Quando leggi la storia di uno come Michael Sam capisci che non c’è nessun destino scritto se non quello che ciascuno di noi contribuisce a creare per sé stesso. Settimo di otto figli, Michael ha perso due fratelli, di cui uno morto per ferite d’arma da fuoco, uno è scomparso e non è mai stato ritrovato, due sono in carcere. Sua madre e suo padre si sono separati quando era piccolo: per un periodo ha dormito nell’auto di sua madre prima di essere accolto dalla famiglia di un suo compagno di scuola, che gli ha offerto un letto e l’idea di una vita normale.

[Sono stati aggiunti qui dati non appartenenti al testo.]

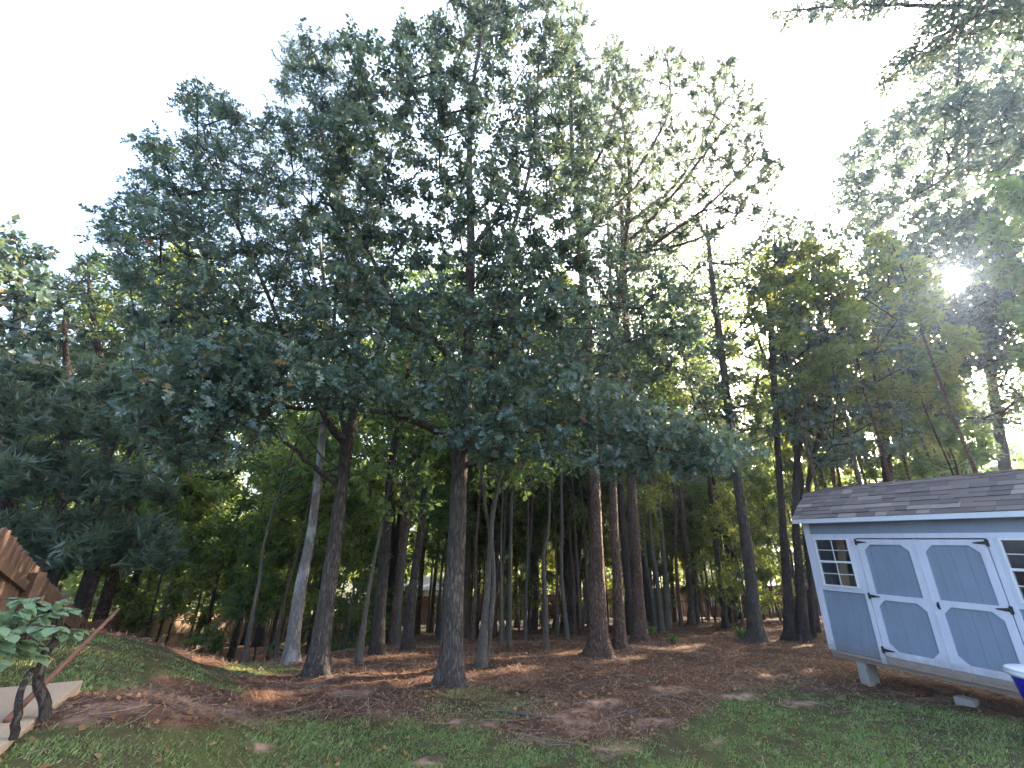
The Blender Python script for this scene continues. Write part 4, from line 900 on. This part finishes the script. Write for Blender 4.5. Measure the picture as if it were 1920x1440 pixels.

E’ stato il primo nella sua famiglia ad andare al college, lì dove la sua storia ha cominciato a delinearsi grazie alle sue qualità di giocatore di football, che gli hanno fatto guadagnare una borsa di studio e poi l’ingresso nella squadra universitaria del Missouri.
Miglior giocatore nel suo ruolo, Michael Sam, qualche mese fa decise, con un coraggio da veri uomini (nel senso di essere umani e non di maschi), quello fatto di paura, rischio, determinazione e, perché no, disperazione, di fare ‘coming out’ e dire, durante un’intervista al New York Times, di essere gay. Un coraggio da grande campione, quello di questo ragazzo, nero (fra gli afro americani è doppiamente difficile ammettere spesso la propria omosessualità) e già segnato da tante difficoltà che ha messo, con la sua confessione, a rischio la sua intera carriera.
Ieri, però, dopo un’attesa troppo lunga (al settimo e ultimo giro), Michael è stato scelto dalla squadra del Saint Louis Rams che gli consentirà di fare il suo ingresso ufficiale nella NFL, National Football League.
Il video di ESPN del momento in cui Michael riceve la telefonata del coach del St. Louis e scoppia a piangere mentre riesce solo a ripetere “Yes sir, yes sir” è tutto ciò che serviva, soprattutto a noi italiani, soprattutto in questi giorni, per ricordarci cos’è o, perlomeno, cosa dovrebbe essere lo sport. Alla fine della telefonata, Michael, in lacrime, ha abbracciato e baciato il suo fidanzato, anche lui in lacrime. Questo momento, questo gesto, unito al coraggio dei St. Louis, cambierà la storia, come quando nel baseball entrò il grande Jackie Robinson, in primo afro americano ammesso a giocare in una squadra di bianchi. Il mitico, indimenticabile “42”.
La storia va avanti e i diritti umani, fra gli umani, alla fine la spuntano. Non importa il colore della pelle o l’etnia o l’orientamento sessuale. Non importa se ci sono ancora persone che non hanno capito che non si tratta neppure più di “accettare o meno un gay” ma solo di accettare un principio che è persino religioso, prima ancora che costituzionale, e cioè che tutti gli esseri umani sono uguali.
Anzi no. Alcuni sono dei campioni. Come Michael Sam. E fanno la storia.